One unit of Spawn of Cipactli. Sounds very Cthulhu-esque, and not unreasonably so. Cipactli could well be Cthulhu by any other name. No idea where I got these little critters from!
Two Balam. Jaguar demons. I think these are D&D prepaints.
One Son of Cabrakan. Because every weird army needs a 'big guy'. This one (clearly) descended from the Mayan god Cabrakan. Another D&D prepaint.
One Coatl. Because you can't have an Aztec-themed army without one! Yet another D&D prepaint. I was worried that the red and blue feathers (done to tie it more to the colour scheme of the human troops) would end up looking daft, but I'm kind of fond of it.
The real commanders! A random collection of Aztec minis. The priest can be removed from the sacrifice vignette base to act as an independent character if desired.
The full army in all its glory.

Sunday, 11 September 2016

Angry Kraken

Angry Kraken is angry.
Now, I know about GW's Purity Seal, and its propensity to frost on miniatures if the temperature is too high. Or too low. Or if the humidity is too high. Or if the spray is too far from the miniatures. Or too low. Or if it's high tide. Or if it's the year after one in which the World Series was won in a National League stadium...
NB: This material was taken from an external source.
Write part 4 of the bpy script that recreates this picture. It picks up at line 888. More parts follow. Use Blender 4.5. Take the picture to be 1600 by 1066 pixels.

Because it's easy and convenient to get hold of, I choose to run these risks. I've run afoul of it in the past, but only once to the point where a model is unusable. Not bad for more than a decade of using it. Generally, a second light spray fixes it; in extreme cases, a small amount of touching up is required. Or so I thought...

Left: A Greyjoy. Right: A Grey Greyjoy.
Having finished the second half of my first Greyjoy unit, I gave it the usual light spray of Purity Seal. This time, however, I was less than amused to discover that, rather than providing the satin varnish it is supposed to, or even frosting in the familiar manner, it coated the six figures in a light grey shade.

Anyway. The Greyjoy project is on hold until I get some motivation to repaint these guys, or (as I suspect is more likely) build six new models. In the meantime, I'm open to suggestions for alternate varnishes. I've heard good things about Testors Dullcote and mixed things about Vallejo varnishes of various types.